Hamartia 6: It’s all about me, me, me. It’s the reason why I made this blog in the first place. I’m quite self-centered even if I always declare that I hate spotlights and all the attention shits. I still hate spotlights (they bring red splotches on my face and chest and some wetness under my arms), but sometimes I need to be appreciated. I want to be seen and thanked and praised every so often. That’s the only way I feel good about myself without doing either Hamartia 1 or Hamartia 2. I need friends who share the same interests as mine so we can have something to talk about, or if we have clashing hobbies, I need someone who can at least understand me and accept the screwball that comes with being my friend. I need friends who can appreciate the smarts I sometimes possess and the arts I make out of boredom. I’m so full of myself I’m bloated (literally and figuratively).

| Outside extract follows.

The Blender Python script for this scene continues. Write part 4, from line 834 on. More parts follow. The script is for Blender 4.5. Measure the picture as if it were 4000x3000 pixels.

Hamartia 7: I’m so weird. And I like it. It’s one of the few imperfections I proudly embrace. Weird is good, weird is wonderful, weird is special. I like being weird. I feel good when I blurt things out in the middle of a class that make everything awkward. I love it when I talk the Book Language. I hate it when I freak out, but that’s who I am: I can’t do KEEP CALM and BE AWESOME. I’m more of the CALM THE SHIT DOWN and WEIRD IT OUT. I don’t regret being weird. We are all weird anyway, some of us are just good at hiding it (God knows they make snow angels on their beds and pick their cereals by color). Let’s all embrace weirdness!


Phew! Now I feel good. Oh dear, you look nauseated. Get off my blog before you throw up.